--- begin DATA SHOWN ---

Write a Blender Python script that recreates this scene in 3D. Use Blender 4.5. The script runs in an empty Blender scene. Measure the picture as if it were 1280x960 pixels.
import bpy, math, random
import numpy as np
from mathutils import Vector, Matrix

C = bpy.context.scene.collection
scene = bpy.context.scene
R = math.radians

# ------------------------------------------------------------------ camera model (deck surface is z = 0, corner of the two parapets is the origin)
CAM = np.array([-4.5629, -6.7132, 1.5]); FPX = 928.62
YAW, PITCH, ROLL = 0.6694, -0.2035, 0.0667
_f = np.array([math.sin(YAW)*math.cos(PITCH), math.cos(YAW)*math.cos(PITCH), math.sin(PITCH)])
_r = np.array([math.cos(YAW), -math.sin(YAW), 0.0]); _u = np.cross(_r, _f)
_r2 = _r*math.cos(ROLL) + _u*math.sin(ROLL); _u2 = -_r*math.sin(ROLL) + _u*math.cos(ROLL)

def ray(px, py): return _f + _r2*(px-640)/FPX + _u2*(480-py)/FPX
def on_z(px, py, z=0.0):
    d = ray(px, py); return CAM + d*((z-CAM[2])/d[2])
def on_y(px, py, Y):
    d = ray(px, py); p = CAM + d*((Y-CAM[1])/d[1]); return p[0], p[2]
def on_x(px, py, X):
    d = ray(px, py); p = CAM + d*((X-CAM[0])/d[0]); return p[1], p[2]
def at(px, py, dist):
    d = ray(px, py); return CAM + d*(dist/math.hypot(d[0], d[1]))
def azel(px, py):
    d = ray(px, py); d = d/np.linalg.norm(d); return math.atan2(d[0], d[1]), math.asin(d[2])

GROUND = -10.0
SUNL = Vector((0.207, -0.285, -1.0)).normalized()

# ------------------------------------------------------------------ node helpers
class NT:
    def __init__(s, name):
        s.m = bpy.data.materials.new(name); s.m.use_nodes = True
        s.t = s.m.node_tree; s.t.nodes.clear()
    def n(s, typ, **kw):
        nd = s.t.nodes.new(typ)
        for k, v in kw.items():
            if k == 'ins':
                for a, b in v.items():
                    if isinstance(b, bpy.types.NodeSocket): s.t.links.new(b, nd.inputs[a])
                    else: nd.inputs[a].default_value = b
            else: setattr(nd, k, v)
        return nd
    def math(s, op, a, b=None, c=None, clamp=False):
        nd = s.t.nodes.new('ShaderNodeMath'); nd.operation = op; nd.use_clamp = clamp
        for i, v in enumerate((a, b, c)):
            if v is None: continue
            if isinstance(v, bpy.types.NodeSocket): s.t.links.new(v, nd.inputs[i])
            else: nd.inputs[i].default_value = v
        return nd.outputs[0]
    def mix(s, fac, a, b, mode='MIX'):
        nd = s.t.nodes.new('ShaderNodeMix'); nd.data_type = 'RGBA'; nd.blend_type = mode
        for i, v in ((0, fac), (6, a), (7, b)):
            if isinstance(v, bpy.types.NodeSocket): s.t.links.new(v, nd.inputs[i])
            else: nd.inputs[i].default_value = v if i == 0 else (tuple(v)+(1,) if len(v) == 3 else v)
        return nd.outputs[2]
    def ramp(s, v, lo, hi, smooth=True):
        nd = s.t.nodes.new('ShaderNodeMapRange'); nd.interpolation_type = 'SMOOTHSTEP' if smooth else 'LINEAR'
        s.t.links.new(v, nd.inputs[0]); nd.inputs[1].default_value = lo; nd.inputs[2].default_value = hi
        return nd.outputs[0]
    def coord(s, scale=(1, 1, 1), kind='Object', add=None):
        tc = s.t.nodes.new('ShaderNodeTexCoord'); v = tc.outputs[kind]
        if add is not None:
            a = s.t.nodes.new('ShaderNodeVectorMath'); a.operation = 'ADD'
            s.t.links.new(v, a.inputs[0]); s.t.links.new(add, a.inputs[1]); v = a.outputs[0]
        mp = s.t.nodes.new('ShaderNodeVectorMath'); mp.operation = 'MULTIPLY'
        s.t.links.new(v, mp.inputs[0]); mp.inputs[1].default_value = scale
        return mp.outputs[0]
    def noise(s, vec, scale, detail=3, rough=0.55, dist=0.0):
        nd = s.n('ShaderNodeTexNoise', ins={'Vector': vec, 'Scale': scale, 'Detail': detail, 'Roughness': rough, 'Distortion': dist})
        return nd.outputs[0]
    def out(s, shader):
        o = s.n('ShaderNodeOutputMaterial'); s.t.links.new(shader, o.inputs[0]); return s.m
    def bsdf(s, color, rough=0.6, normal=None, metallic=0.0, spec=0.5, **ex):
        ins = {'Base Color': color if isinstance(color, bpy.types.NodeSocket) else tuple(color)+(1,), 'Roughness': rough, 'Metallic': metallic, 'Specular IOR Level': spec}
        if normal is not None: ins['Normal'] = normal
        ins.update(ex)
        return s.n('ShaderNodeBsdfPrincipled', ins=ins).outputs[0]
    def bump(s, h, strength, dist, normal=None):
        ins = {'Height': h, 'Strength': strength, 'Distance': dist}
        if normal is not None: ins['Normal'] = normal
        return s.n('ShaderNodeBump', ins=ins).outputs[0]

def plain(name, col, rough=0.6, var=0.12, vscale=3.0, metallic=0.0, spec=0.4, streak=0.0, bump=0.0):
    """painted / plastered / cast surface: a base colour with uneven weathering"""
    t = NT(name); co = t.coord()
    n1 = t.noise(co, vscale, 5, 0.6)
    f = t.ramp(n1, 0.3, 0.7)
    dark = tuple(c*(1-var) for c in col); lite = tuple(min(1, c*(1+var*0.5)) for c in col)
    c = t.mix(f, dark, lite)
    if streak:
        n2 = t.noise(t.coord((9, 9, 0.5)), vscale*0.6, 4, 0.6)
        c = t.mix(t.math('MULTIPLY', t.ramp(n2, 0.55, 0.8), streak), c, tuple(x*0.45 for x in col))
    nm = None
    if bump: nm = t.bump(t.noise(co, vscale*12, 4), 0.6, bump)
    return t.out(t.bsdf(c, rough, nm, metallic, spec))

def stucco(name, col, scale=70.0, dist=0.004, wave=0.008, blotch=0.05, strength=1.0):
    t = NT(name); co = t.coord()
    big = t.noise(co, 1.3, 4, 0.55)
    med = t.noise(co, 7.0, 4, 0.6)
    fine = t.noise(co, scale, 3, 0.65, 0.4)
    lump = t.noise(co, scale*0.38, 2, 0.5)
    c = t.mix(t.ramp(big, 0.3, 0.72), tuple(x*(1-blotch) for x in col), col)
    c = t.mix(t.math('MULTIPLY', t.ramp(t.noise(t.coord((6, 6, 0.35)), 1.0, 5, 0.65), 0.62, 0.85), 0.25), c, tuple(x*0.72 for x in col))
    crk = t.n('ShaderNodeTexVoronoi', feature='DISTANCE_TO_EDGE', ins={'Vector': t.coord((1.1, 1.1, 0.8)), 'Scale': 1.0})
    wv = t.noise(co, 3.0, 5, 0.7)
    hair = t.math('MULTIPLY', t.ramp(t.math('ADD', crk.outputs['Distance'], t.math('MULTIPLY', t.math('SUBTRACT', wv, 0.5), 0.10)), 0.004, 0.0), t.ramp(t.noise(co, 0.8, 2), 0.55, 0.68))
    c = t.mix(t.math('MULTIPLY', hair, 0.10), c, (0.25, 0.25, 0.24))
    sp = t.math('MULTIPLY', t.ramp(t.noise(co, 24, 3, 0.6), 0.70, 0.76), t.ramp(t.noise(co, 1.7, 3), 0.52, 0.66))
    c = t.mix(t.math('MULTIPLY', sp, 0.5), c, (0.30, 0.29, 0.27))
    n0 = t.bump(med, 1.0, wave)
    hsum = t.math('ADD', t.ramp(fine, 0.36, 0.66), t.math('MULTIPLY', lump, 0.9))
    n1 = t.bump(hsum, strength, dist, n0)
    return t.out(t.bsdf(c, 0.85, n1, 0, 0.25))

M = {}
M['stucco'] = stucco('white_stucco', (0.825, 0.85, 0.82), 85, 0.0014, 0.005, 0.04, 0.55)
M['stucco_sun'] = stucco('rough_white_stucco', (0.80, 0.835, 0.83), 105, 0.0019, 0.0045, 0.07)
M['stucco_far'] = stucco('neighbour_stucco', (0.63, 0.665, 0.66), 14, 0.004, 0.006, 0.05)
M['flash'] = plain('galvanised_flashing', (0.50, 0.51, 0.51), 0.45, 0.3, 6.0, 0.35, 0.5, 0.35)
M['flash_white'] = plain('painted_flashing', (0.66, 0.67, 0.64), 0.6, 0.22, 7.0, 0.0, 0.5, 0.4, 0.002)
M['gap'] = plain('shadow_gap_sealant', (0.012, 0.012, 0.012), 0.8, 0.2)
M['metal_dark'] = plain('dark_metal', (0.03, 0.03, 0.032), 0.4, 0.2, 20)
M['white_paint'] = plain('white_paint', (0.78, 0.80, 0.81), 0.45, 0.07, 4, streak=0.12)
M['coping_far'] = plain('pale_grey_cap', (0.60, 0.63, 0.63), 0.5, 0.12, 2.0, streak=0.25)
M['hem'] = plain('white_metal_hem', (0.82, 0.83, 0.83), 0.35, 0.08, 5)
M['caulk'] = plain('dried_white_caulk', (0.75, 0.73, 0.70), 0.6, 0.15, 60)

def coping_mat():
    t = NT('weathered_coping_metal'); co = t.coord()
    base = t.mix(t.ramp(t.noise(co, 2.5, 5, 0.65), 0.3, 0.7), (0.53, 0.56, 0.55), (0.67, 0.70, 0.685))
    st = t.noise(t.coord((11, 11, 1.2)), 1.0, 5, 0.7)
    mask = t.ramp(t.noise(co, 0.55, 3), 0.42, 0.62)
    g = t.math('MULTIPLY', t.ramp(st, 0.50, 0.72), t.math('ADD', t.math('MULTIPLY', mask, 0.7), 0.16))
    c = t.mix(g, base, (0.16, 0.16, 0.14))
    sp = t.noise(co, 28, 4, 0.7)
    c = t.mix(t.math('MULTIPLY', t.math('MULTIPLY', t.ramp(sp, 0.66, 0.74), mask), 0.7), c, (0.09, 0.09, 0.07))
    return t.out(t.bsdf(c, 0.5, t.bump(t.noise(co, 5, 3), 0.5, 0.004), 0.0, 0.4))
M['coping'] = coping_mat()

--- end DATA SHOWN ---

OBJECTIVE: Only the lines from the top of the data through the line that contains "R = math.radians" should be quoted, exactly as they stand.

ANSWER BELOW:
Write a Blender Python script that recreates this scene in 3D. Use Blender 4.5. The script runs in an empty Blender scene. Measure the picture as if it were 1280x960 pixels.
import bpy, math, random
import numpy as np
from mathutils import Vector, Matrix

C = bpy.context.scene.collection
scene = bpy.context.scene
R = math.radians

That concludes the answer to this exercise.